Esta posição é de alguma forma criticável, mesmo quando o agente está em erro sobre um elemento que a existir excluiria a ilicitude do seu facto, ele do ponto de vista da tipicidade não deixa de actuar dolosamente, portanto, não faz muito sentido excluir o dolo de tipo. Mas repare-se: nas situações de exclusão do dolo de tipo (erro sobre elementos de facto, de direito ou sobre proibições) do art. 16º/1 CP o dolo está excluído porque:
- Ou há uma ignorância total da realidade;
- Ou há uma errada representação da realidade.
Porque há um erro ignorância ou um erro suposição.
3) Teoria dos elementos negativos do tipo
Elementos negativos do tipo são causas de justificação. O tipo é composto, para estes autores, não só pela tipicidade positiva (elementos positivos do tipo), mas também por elementos negativos, que são as causas de justificação, tudo isto faz parte do tipo de ilícito, porque eles não separam tipicidade, ilicitude e culpa como categorias diferenciadas.
Assim, as causas de justificação, que são elementos a ponderar em sede de ilicitude, categoria autonomizada da tipicidade, para eles são elementos negativos do tipo.
Ora, se as causas de justificação são elementos negativos do tipo, não deixam de ser elementos do tipo, logo, se há um erro sobre um elemento de uma causa de justificação, não deixa de haver um erro sobre um elemento do tipo. Se é um erro sobre um elemento do tipo então o dolo de tipo está excluído.
4) Teoria do Duplo enquadramento do dolo em sede de tipo e em sede de culpa (culpa dolosa)
O dolo tem um duplo enquadramento não só em sede de tipo, como elemento subjectivo geral, mas também em sede de culpa como elemento subjectivo do tipo, enquanto referenciador do facto proibido pela ordem jurídica ou enquanto referenciador do facto exigido pela ordem jurídica, é o chamado dolo de tipo, elemento subjectivo geral.

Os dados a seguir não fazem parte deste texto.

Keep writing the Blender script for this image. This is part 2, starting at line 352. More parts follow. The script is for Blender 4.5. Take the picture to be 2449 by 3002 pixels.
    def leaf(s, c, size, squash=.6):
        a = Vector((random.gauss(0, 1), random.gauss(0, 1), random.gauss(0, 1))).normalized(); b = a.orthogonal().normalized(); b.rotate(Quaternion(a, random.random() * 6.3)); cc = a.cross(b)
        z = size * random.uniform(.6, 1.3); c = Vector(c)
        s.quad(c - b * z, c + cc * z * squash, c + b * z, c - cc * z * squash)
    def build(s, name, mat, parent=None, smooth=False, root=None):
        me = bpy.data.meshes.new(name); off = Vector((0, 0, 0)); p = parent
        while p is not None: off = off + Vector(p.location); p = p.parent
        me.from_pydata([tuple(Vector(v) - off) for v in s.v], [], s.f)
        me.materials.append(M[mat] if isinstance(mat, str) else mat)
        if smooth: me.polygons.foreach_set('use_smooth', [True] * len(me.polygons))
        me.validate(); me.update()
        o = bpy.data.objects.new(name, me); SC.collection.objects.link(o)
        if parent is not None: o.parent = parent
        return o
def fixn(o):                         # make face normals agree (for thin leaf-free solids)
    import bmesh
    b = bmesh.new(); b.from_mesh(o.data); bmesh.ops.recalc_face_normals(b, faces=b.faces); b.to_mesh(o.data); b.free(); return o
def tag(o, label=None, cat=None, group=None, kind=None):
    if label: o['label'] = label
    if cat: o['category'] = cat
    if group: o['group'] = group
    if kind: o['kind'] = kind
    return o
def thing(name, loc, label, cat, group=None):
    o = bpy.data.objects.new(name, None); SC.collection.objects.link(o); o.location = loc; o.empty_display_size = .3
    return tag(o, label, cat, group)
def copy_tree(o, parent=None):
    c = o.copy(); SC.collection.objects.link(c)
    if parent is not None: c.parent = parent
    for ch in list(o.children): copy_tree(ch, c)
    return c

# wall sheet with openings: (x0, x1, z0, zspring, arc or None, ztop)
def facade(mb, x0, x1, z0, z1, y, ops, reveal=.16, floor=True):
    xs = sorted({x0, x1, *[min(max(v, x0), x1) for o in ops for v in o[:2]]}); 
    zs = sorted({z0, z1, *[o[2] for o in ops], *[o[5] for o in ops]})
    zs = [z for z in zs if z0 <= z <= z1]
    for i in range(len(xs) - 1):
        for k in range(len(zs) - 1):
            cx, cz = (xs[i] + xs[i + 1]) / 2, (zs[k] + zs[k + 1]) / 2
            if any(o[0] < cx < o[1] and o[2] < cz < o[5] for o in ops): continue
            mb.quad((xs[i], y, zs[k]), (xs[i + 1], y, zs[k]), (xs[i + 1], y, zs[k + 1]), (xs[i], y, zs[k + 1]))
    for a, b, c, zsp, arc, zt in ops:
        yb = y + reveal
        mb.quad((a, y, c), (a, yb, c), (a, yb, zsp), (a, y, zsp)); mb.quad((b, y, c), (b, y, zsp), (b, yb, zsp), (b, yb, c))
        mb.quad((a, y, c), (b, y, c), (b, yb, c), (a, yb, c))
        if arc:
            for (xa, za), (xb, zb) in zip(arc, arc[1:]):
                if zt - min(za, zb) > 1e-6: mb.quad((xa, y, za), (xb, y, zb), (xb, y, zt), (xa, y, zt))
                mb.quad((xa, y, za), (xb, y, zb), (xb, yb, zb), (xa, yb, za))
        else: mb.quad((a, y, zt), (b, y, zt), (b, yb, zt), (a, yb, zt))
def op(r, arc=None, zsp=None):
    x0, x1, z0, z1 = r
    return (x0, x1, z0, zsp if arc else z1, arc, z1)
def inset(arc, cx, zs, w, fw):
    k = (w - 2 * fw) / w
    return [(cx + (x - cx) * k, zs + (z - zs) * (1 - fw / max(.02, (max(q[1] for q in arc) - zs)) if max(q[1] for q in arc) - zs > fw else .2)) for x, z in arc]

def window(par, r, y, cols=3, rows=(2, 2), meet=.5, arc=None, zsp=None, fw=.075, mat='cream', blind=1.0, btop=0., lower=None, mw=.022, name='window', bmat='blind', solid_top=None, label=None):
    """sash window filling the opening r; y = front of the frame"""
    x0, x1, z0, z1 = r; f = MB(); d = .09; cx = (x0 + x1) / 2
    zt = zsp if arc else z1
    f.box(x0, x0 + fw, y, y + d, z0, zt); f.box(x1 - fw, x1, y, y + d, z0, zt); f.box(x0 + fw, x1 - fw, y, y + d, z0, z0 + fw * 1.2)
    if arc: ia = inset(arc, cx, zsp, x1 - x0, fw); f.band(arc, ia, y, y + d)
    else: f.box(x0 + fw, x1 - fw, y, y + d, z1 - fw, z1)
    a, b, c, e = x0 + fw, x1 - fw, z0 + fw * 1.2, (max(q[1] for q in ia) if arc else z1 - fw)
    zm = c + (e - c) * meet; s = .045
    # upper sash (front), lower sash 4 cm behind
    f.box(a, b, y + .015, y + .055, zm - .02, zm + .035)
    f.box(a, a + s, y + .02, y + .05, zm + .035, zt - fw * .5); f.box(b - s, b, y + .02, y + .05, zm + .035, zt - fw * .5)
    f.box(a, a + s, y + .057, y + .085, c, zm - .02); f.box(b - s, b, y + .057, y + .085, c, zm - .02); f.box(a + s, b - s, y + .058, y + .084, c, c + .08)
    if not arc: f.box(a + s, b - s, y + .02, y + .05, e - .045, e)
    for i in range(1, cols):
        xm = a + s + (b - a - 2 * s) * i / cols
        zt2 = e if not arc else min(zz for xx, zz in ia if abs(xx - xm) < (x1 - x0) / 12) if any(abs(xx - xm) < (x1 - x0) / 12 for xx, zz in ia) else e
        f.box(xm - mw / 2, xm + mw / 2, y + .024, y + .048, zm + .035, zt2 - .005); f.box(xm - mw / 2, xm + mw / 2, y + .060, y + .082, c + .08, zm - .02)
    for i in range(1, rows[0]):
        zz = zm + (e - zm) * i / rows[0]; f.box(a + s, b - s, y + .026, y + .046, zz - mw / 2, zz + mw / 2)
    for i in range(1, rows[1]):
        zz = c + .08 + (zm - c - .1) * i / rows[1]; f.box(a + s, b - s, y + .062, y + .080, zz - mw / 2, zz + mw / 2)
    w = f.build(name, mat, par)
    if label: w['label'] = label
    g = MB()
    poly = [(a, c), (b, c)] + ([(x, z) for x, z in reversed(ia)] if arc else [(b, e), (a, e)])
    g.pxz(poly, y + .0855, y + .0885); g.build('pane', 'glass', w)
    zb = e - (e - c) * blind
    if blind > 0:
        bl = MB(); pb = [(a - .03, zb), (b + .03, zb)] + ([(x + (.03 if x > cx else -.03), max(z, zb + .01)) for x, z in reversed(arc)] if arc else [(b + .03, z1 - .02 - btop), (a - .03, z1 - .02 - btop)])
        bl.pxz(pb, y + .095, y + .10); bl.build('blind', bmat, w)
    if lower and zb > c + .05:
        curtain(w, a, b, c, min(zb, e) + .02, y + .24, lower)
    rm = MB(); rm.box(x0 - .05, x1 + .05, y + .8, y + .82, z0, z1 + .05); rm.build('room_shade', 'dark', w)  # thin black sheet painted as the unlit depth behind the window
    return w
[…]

Mas em sede de culpa o dolo também tem alguma função a desempenhar: o dolo, ou a culpa dolosa, manifesta já o grau mais censurável da deficiente posição que o agente adopta para com a ordem jurídica quando se decide pela prática de um facto ilícito, podendo e devendo decidir-se de forma diferente, podendo e devendo decidir-se pelo lícito. Neste sentido ter-se-á a culpa dolosa e o referenciador do dolo de culpa.
Assim, para quem faz esta bipartição entre o dolo de tipo e a culpa dolosa (ou dolo de culpa) é fácil dizer que nestas situações de erro sobre os pressupostos de facto de uma causa de justificação o dolo de tipo não está excluído; então, quando muito, aquilo que se exclui é a culpa dolosa.
Nos termos do art. 16º/2 CP a estatuição é o “preceituado do número anterior”, que é a exclusão do dolo; e que o dolo abrange também o erro sobre pressupostos de facto ou de direito de causas de justificação ou sobre elementos da culpa.